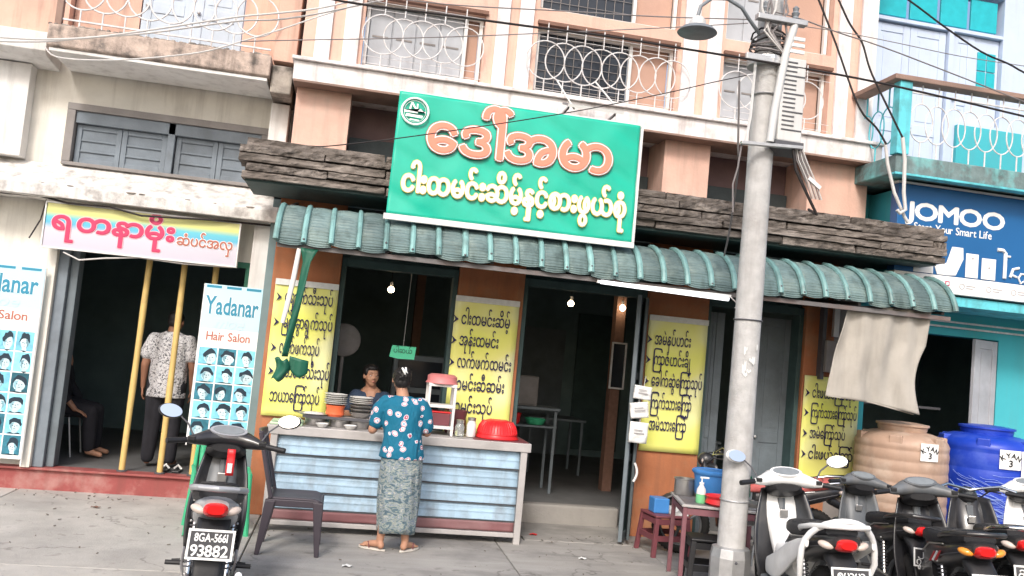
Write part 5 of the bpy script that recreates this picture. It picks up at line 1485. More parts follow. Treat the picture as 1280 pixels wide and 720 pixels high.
# colander with slots
t = thing('red_colander', 'bright red slotted plastic colander lying upside down on the counter', 'colander', (1.5, 8.33, 0.931))
cpf = [(0.205, 0.931), (0.212, 0.938), (0.2, 0.95), (0.19, 0.985), (0.17, 1.045), (0.135, 1.09), (0.09, 1.105), (0.001, 1.11)]
MB().lathe(cpf, (1.5, 8.33, 0), 40).build('colander_shell', 'red_plastic', t, smooth=True)
rb2 = MB()
for k in range(40):
    a = 2 * PI * k / 40
    rb2.tube([(1.5 + r * math.cos(a), 8.33 + r * math.sin(a), z) for r, z in ((0.192, 0.985), (0.186, 1.01), (0.176, 1.045), (0.142, 1.09))], 0.0035, 4)
rr_ = rb2.build('colander_ribs', 'red_plastic', t); rr_['kind'] = 'stuff'
MB().lathe([(0.198, 0.972), (0.198, 0.978), (0.193, 0.978)], (1.5, 8.33, 0), 40).build('colander_band', 'red_plastic', t, smooth=True)
t = thing('card_sign', 'mint green handwritten card hanging above the customer\'s head', 'sign', (0.57, 8.9, 1.6))
MB().add([(0.44, 8.9, 1.60), (0.46, 8.9, 1.715), (0.70, 8.9, 1.715), (0.69, 8.9, 1.59), (0.53, 8.9, 1.585)], [(0, 1, 2, 3, 4)]).build('card', 'neon_card', t)
lettering('\u1015\u102b\u1006\u101a\u103a', t, 'green_jamb', 0.475, 1.645, 8.895, size=0.07, width=0.19, bold=0.01)
MB().tube([(0.57, 8.9, 1.715), (0.58, 8.9, 2.5)], 0.002, 4).build('string', 'cable_white', t)

# ================================================================== LAMPS AND THINGS INSIDE THE SHOP
for x, y, z, lab in ((0.46, 10.5, 2.36, 'lit round bulb hanging in the left opening above the vendor'), (2.66, 10.5, 2.42, 'lit round bulb hanging in the middle of the doorway'), (3.26, 10.3, 2.42, 'lit round bulb by the brown pillar inside the doorway')):
    t = thing('light_bulb', lab, 'bulb', (x, y, z), group='bulbs inside the shop')
    MB().ball((x, y, z), 0.038, 12).build('bulb_glass', 'bulb', t, smooth=True)
    MB().tube([(x, y, z + 0.035), (x, y, z + 0.09)], 0.018, 8).build('socket', 'white_plastic', t, smooth=True)
    MB().tube([(x, y, z + 0.09), (x, y, 3.05)], 0.004, 5).build('cord', 'cable_black', t)


def table(label, x0, x1, y0, y1, zf, z, m='grey_door', shelf=None):
    t = thing('dining_table', label, 'table', ((x0 + x1) / 2, (y0 + y1) / 2, zf))
    MB().box(x0, x1, y0, y1, z - 0.03, z).build('table_top', m, t, bevel=0.004)
    for x in (x0 + 0.03, x1 - 0.06):
        for y in (y0 + 0.03, y1 - 0.06): MB().box(x, x + 0.03, y, y + 0.03, zf, z - 0.031).build('leg', m, t)
    if shelf: MB().box(x0 + 0.02, x1 - 0.02, y0 + 0.02, y1 - 0.02, shelf - 0.02, shelf).build('shelf', m, t)
    return t


table('two-tier steel table just inside the doorway with coloured bowls', 1.75, 2.5, 9.9, 10.4, 0.19, 1.16, shelf=0.95)
bowl('red_bowl', 'red bowl on the lower tier of the steel table inside the doorway', 'bowl', (1.98, 10.0, 0.951), 0.08, 0.12, 'red_plastic', 0.7)
bowl('green_bowl', 'green bowl on the lower tier of the steel table inside the doorway', 'bowl', (2.24, 10.02, 0.951), 0.12, 0.07, 'green_bag', 0.6)
t = thing('white_cabinet', 'grey box cabinet standing on the steel table inside the doorway', 'cabinet', (2.05, 10.2, 1.16))
MB().box(1.85, 2.25, 10.05, 10.35, 1.161, 1.5).build('cabinet_body', 'grey_frame', t, bevel=0.01)
MB().box(1.87, 2.23, 10.04, 10.049, 1.18, 1.48).build('cabinet_door', 'grey_frame', t, bevel=0.004)
table('dark dining table deep inside the shop behind the doorway', 2.5, 3.3, 11.6, 12.3, 0.19, 0.93)
table('dining table inside the dark opening right of the third menu', 3.75, 4.4, 9.7, 10.3, 0.19, 0.95)
t = thing('shelf_cabinet', 'dark glass cabinet behind the vendor in the left opening', 'cabinet', (0.8, 10.2, 0.19))
MB().box(0.55, 1.15, 10.0, 10.4, 0.19, 1.62).build('cabinet_body', 'grey_door', t, bevel=0.01)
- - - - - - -
:: To be done ::
Omit every picture, then reproduce the rest of the listing exactly.

:: Result ::
Write part 5 of the bpy script that recreates this picture. It picks up at line 1485. More parts follow. Treat the picture as 1280 pixels wide and 720 pixels high.
# colander with slots
t = thing('red_colander', 'bright red slotted plastic colander lying upside down on the counter', 'colander', (1.5, 8.33, 0.931))
cpf = [(0.205, 0.931), (0.212, 0.938), (0.2, 0.95), (0.19, 0.985), (0.17, 1.045), (0.135, 1.09), (0.09, 1.105), (0.001, 1.11)]
MB().lathe(cpf, (1.5, 8.33, 0), 40).build('colander_shell', 'red_plastic', t, smooth=True)
rb2 = MB()
for k in range(40):
    a = 2 * PI * k / 40
    rb2.tube([(1.5 + r * math.cos(a), 8.33 + r * math.sin(a), z) for r, z in ((0.192, 0.985), (0.186, 1.01), (0.176, 1.045), (0.142, 1.09))], 0.0035, 4)
rr_ = rb2.build('colander_ribs', 'red_plastic', t); rr_['kind'] = 'stuff'
MB().lathe([(0.198, 0.972), (0.198, 0.978), (0.193, 0.978)], (1.5, 8.33, 0), 40).build('colander_band', 'red_plastic', t, smooth=True)
t = thing('card_sign', 'mint green handwritten card hanging above the customer\'s head', 'sign', (0.57, 8.9, 1.6))
MB().add([(0.44, 8.9, 1.60), (0.46, 8.9, 1.715), (0.70, 8.9, 1.715), (0.69, 8.9, 1.59), (0.53, 8.9, 1.585)], [(0, 1, 2, 3, 4)]).build('card', 'neon_card', t)
lettering('\u1015\u102b\u1006\u101a\u103a', t, 'green_jamb', 0.475, 1.645, 8.895, size=0.07, width=0.19, bold=0.01)
MB().tube([(0.57, 8.9, 1.715), (0.58, 8.9, 2.5)], 0.002, 4).build('string', 'cable_white', t)

# ================================================================== LAMPS AND THINGS INSIDE THE SHOP
for x, y, z, lab in ((0.46, 10.5, 2.36, 'lit round bulb hanging in the left opening above the vendor'), (2.66, 10.5, 2.42, 'lit round bulb hanging in the middle of the doorway'), (3.26, 10.3, 2.42, 'lit round bulb by the brown pillar inside the doorway')):
    t = thing('light_bulb', lab, 'bulb', (x, y, z), group='bulbs inside the shop')
    MB().ball((x, y, z), 0.038, 12).build('bulb_glass', 'bulb', t, smooth=True)
    MB().tube([(x, y, z + 0.035), (x, y, z + 0.09)], 0.018, 8).build('socket', 'white_plastic', t, smooth=True)
    MB().tube([(x, y, z + 0.09), (x, y, 3.05)], 0.004, 5).build('cord', 'cable_black', t)


def table(label, x0, x1, y0, y1, zf, z, m='grey_door', shelf=None):
    t = thing('dining_table', label, 'table', ((x0 + x1) / 2, (y0 + y1) / 2, zf))
    MB().box(x0, x1, y0, y1, z - 0.03, z).build('table_top', m, t, bevel=0.004)
    for x in (x0 + 0.03, x1 - 0.06):
        for y in (y0 + 0.03, y1 - 0.06): MB().box(x, x + 0.03, y, y + 0.03, zf, z - 0.031).build('leg', m, t)
    if shelf: MB().box(x0 + 0.02, x1 - 0.02, y0 + 0.02, y1 - 0.02, shelf - 0.02, shelf).build('shelf', m, t)
    return t


table('two-tier steel table just inside the doorway with coloured bowls', 1.75, 2.5, 9.9, 10.4, 0.19, 1.16, shelf=0.95)
bowl('red_bowl', 'red bowl on the lower tier of the steel table inside the doorway', 'bowl', (1.98, 10.0, 0.951), 0.08, 0.12, 'red_plastic', 0.7)
bowl('green_bowl', 'green bowl on the lower tier of the steel table inside the doorway', 'bowl', (2.24, 10.02, 0.951), 0.12, 0.07, 'green_bag', 0.6)
t = thing('white_cabinet', 'grey box cabinet standing on the steel table inside the doorway', 'cabinet', (2.05, 10.2, 1.16))
MB().box(1.85, 2.25, 10.05, 10.35, 1.161, 1.5).build('cabinet_body', 'grey_frame', t, bevel=0.01)
MB().box(1.87, 2.23, 10.04, 10.049, 1.18, 1.48).build('cabinet_door', 'grey_frame', t, bevel=0.004)
table('dark dining table deep inside the shop behind the doorway', 2.5, 3.3, 11.6, 12.3, 0.19, 0.93)
table('dining table inside the dark opening right of the third menu', 3.75, 4.4, 9.7, 10.3, 0.19, 0.95)
t = thing('shelf_cabinet', 'dark glass cabinet behind the vendor in the left opening', 'cabinet', (0.8, 10.2, 0.19))
MB().box(0.55, 1.15, 10.0, 10.4, 0.19, 1.62).build('cabinet_body', 'grey_door', t, bevel=0.01)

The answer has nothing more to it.